=== What to produce ===
Leave out the pictures and repeat the data exactly.

=== Source material ===
++++++++++++++++++++

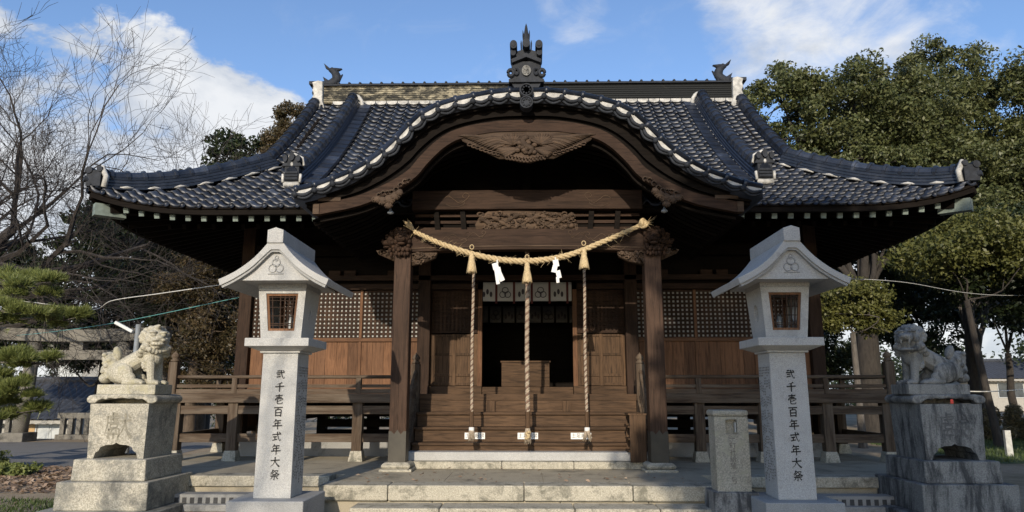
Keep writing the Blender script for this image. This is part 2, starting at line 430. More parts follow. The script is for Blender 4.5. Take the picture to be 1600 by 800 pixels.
def spline(pts, n):
    """Catmull-Rom through points of any dimension, n samples."""
    P = [np.array(p, float) for p in pts]; P = [2 * P[0] - P[1]] + P + [2 * P[-1] - P[-2]]
    out = []; m = len(P) - 3
    for i in range(n):
        u = i / (n - 1) * m; k = min(int(u), m - 1); t = u - k
        a, b, c, d = P[k:k + 4]
        out.append(.5 * (2 * b + (c - a) * t + (2 * a - 5 * b + 4 * c - d) * t * t + (3 * b - a - 3 * c + d) * t ** 3))
    return out
def voxel(o, size, smooth_it=2):
    """Fuse the overlapping pieces of a mesh into one continuous skin."""
    r = o.modifiers.new('remesh', 'REMESH'); r.mode = 'VOXEL'; r.voxel_size = size; r.use_smooth_shade = True
    sm = o.modifiers.new('smooth', 'SMOOTH'); sm.iterations = smooth_it; sm.factor = .5
    dg = bpy.context.evaluated_depsgraph_get()
    me = bpy.data.meshes.new_from_object(o.evaluated_get(dg)); o.modifiers.clear(); o.data = me
    return o
def strokes_mesh(strokes, place, w=.085):
    """Brush strokes on a 0..100 grid; place(u,v) maps unit coords (v up) to space."""
    mb = MB()
    for st in strokes:
        pts, w0, w1 = st[0], st[1], st[2]
        n = 3 if len(pts) == 2 else 3 * len(pts)
        P = spline(pts, n) if len(pts) > 2 else [np.array(pts[0], float) * (1 - t) + np.array(pts[1], float) * t for t in (0, .5, 1)]
        n = len(P); L = []; Rr = []
        for i, p in enumerate(P):
            t = P[min(i + 1, n - 1)] - P[max(i - 1, 0)]; t = t / (np.linalg.norm(t) + 1e-9); nn = np.array((-t[1], t[0]))
            u = i / (n - 1); ww = w * 50 * (w0 * (1 - u) + w1 * u) * (1.15 if i in (0,) else 1)
            e = -t * 2 if i == 0 else (t * 2 if i == n - 1 else 0)
            L.append(p + nn * ww + e); Rr.append(p - nn * ww + e)
        vs = [place(a[0] / 100, 1 - a[1] / 100) for a in L] + [place(a[0] / 100, 1 - a[1] / 100) for a in Rr]
        mb.add(vs, [(i, i + 1, n + i + 1, n + i) for i in range(n - 1)])
    return mb
h = lambda x0, y0, x1, y1: ([(x0, y0), (x1, y1)], 1, 1.15)
KANJI = {
 'two': [h(20, 14, 44, 11), h(12, 33, 88, 27), h(20, 50, 46, 47), h(16, 72, 50, 66), ([(56, 6), (60, 36), (70, 66), (84, 86), (90, 72)], 1.1, .4), ([(72, 8), (84, 18)], .5, 1.3)],
 'thousand': [([(70, 8), (52, 17), (26, 22)], 1.2, .4), h(8, 47, 92, 42), ([(50, 18), (50, 94)], 1, 1.1)],
 'one': [h(18, 17, 82, 13), ([(50, 3), (50, 32)], 1, 1), h(27, 33, 73, 31), ([(20, 42), (15, 58)], .7, 1.2), ([(20, 47), (86, 43), (80, 56)], 1, .5), ([(72, 56), (54, 66), (34, 70)], 1, .4), ([(36, 56), (35, 86), (48, 92), (80, 90), (84, 76)], 1, .6)],
 'hundred': [h(10, 12, 90, 9), ([(50, 12), (42, 30)], 1, .6), ([(25, 32), (26, 92)], 1, 1), ([(25, 34), (76, 31), (75, 94)], 1, 1.1), h(27, 60, 74, 58), h(27, 86, 74, 85)],
 'year': [([(34, 4), (26, 20), (12, 34)], 1.2, .3), h(30, 19, 82, 15), h(26, 42, 78, 38), ([(28, 42), (28, 64)], 1, 1), h(6, 67, 95, 62), ([(54, 18), (54, 97)], 1, .9)],
 'style': [h(10, 30, 90, 24), h(18, 52, 50, 49), ([(34, 51), (34, 78)], 1, 1), ([(12, 84), (54, 74)], .8, 1.1), ([(56, 5), (60, 36), (70, 66), (84, 88), (91, 72)], 1.1, .4), ([(72, 7), (84, 17)], .5, 1.3)],
 'great': [h(8, 36, 92, 31), ([(50, 5), (46, 42), (32, 72), (8, 92)], 1.2, .3), ([(50, 38), (64, 66), (92, 92)], .6, 1.6)],
 'festival': [([(36, 3), (26, 22), (10, 36)], 1, .3), ([(28, 14), (48, 12), (36, 34), (12, 50)], .9, .3), ([(28, 22), (36, 28)], .5, 1), ([(20, 32), (28, 38)], .5, 1), ([(54, 13), (84, 10), (72, 30), (52, 44)], .9, .3), ([(54, 18), (70, 36), (95, 48)], .5, 1.5), h(34, 48, 66, 46), h(16, 62, 84, 59), ([(50, 62), (50, 94), (42, 90)], 1, .4), ([(32, 68), (24, 82), (14, 90)], .9, .4), ([(66, 68), (84, 86)], .5, 1.3)],
 'offer': [([(30, 3), (30, 14)], 1, 1), h(30, 9, 46, 8), ([(12, 18), (11, 50), (3, 80)], 1, .3), ([(12, 19), (54, 16), (50, 24)], 1, .5), h(22, 27, 46, 25), ([(33, 20), (33, 32), (48, 31)], 1, .6), h(17, 40, 52, 38), ([(24, 46), (24, 56), (46, 55), (46, 45), (24, 46)], .8, .8), ([(18, 62), (18, 94)], 1, 1), ([(18, 63), (54, 61), (53, 95)], 1, .9), ([(29, 66), (26, 74)], .8, .6), ([(42, 66), (46, 74)], .6, 1), h(24, 79, 48, 78), ([(36, 79), (36, 94)], 1, 1), h(58, 34, 96, 30), ([(76, 8), (74, 42), (66, 68), (52, 90)], 1.2, .3), ([(76, 36), (84, 66), (98, 90)], .6, 1.6), ([(86, 12), (93, 21)], .5, 1.3)],
}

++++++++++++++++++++

=== Reply to the exercise ===
Keep writing the Blender script for this image. This is part 2, starting at line 430. More parts follow. The script is for Blender 4.5. Take the picture to be 1600 by 800 pixels.
def spline(pts, n):
    """Catmull-Rom through points of any dimension, n samples."""
    P = [np.array(p, float) for p in pts]; P = [2 * P[0] - P[1]] + P + [2 * P[-1] - P[-2]]
    out = []; m = len(P) - 3
    for i in range(n):
        u = i / (n - 1) * m; k = min(int(u), m - 1); t = u - k
        a, b, c, d = P[k:k + 4]
        out.append(.5 * (2 * b + (c - a) * t + (2 * a - 5 * b + 4 * c - d) * t * t + (3 * b - a - 3 * c + d) * t ** 3))
    return out
def voxel(o, size, smooth_it=2):
    """Fuse the overlapping pieces of a mesh into one continuous skin."""
    r = o.modifiers.new('remesh', 'REMESH'); r.mode = 'VOXEL'; r.voxel_size = size; r.use_smooth_shade = True
    sm = o.modifiers.new('smooth', 'SMOOTH'); sm.iterations = smooth_it; sm.factor = .5
    dg = bpy.context.evaluated_depsgraph_get()
    me = bpy.data.meshes.new_from_object(o.evaluated_get(dg)); o.modifiers.clear(); o.data = me
    return o
def strokes_mesh(strokes, place, w=.085):
    """Brush strokes on a 0..100 grid; place(u,v) maps unit coords (v up) to space."""
    mb = MB()
    for st in strokes:
        pts, w0, w1 = st[0], st[1], st[2]
        n = 3 if len(pts) == 2 else 3 * len(pts)
        P = spline(pts, n) if len(pts) > 2 else [np.array(pts[0], float) * (1 - t) + np.array(pts[1], float) * t for t in (0, .5, 1)]
        n = len(P); L = []; Rr = []
        for i, p in enumerate(P):
            t = P[min(i + 1, n - 1)] - P[max(i - 1, 0)]; t = t / (np.linalg.norm(t) + 1e-9); nn = np.array((-t[1], t[0]))
            u = i / (n - 1); ww = w * 50 * (w0 * (1 - u) + w1 * u) * (1.15 if i in (0,) else 1)
            e = -t * 2 if i == 0 else (t * 2 if i == n - 1 else 0)
            L.append(p + nn * ww + e); Rr.append(p - nn * ww + e)
        vs = [place(a[0] / 100, 1 - a[1] / 100) for a in L] + [place(a[0] / 100, 1 - a[1] / 100) for a in Rr]
        mb.add(vs, [(i, i + 1, n + i + 1, n + i) for i in range(n - 1)])
    return mb
h = lambda x0, y0, x1, y1: ([(x0, y0), (x1, y1)], 1, 1.15)
KANJI = {
 'two': [h(20, 14, 44, 11), h(12, 33, 88, 27), h(20, 50, 46, 47), h(16, 72, 50, 66), ([(56, 6), (60, 36), (70, 66), (84, 86), (90, 72)], 1.1, .4), ([(72, 8), (84, 18)], .5, 1.3)],
 'thousand': [([(70, 8), (52, 17), (26, 22)], 1.2, .4), h(8, 47, 92, 42), ([(50, 18), (50, 94)], 1, 1.1)],
 'one': [h(18, 17, 82, 13), ([(50, 3), (50, 32)], 1, 1), h(27, 33, 73, 31), ([(20, 42), (15, 58)], .7, 1.2), ([(20, 47), (86, 43), (80, 56)], 1, .5), ([(72, 56), (54, 66), (34, 70)], 1, .4), ([(36, 56), (35, 86), (48, 92), (80, 90), (84, 76)], 1, .6)],
 'hundred': [h(10, 12, 90, 9), ([(50, 12), (42, 30)], 1, .6), ([(25, 32), (26, 92)], 1, 1), ([(25, 34), (76, 31), (75, 94)], 1, 1.1), h(27, 60, 74, 58), h(27, 86, 74, 85)],
 'year': [([(34, 4), (26, 20), (12, 34)], 1.2, .3), h(30, 19, 82, 15), h(26, 42, 78, 38), ([(28, 42), (28, 64)], 1, 1), h(6, 67, 95, 62), ([(54, 18), (54, 97)], 1, .9)],
 'style': [h(10, 30, 90, 24), h(18, 52, 50, 49), ([(34, 51), (34, 78)], 1, 1), ([(12, 84), (54, 74)], .8, 1.1), ([(56, 5), (60, 36), (70, 66), (84, 88), (91, 72)], 1.1, .4), ([(72, 7), (84, 17)], .5, 1.3)],
 'great': [h(8, 36, 92, 31), ([(50, 5), (46, 42), (32, 72), (8, 92)], 1.2, .3), ([(50, 38), (64, 66), (92, 92)], .6, 1.6)],
 'festival': [([(36, 3), (26, 22), (10, 36)], 1, .3), ([(28, 14), (48, 12), (36, 34), (12, 50)], .9, .3), ([(28, 22), (36, 28)], .5, 1), ([(20, 32), (28, 38)], .5, 1), ([(54, 13), (84, 10), (72, 30), (52, 44)], .9, .3), ([(54, 18), (70, 36), (95, 48)], .5, 1.5), h(34, 48, 66, 46), h(16, 62, 84, 59), ([(50, 62), (50, 94), (42, 90)], 1, .4), ([(32, 68), (24, 82), (14, 90)], .9, .4), ([(66, 68), (84, 86)], .5, 1.3)],
 'offer': [([(30, 3), (30, 14)], 1, 1), h(30, 9, 46, 8), ([(12, 18), (11, 50), (3, 80)], 1, .3), ([(12, 19), (54, 16), (50, 24)], 1, .5), h(22, 27, 46, 25), ([(33, 20), (33, 32), (48, 31)], 1, .6), h(17, 40, 52, 38), ([(24, 46), (24, 56), (46, 55), (46, 45), (24, 46)], .8, .8), ([(18, 62), (18, 94)], 1, 1), ([(18, 63), (54, 61), (53, 95)], 1, .9), ([(29, 66), (26, 74)], .8, .6), ([(42, 66), (46, 74)], .6, 1), h(24, 79, 48, 78), ([(36, 79), (36, 94)], 1, 1), h(58, 34, 96, 30), ([(76, 8), (74, 42), (66, 68), (52, 90)], 1.2, .3), ([(76, 36), (84, 66), (98, 90)], .6, 1.6), ([(86, 12), (93, 21)], .5, 1.3)],
}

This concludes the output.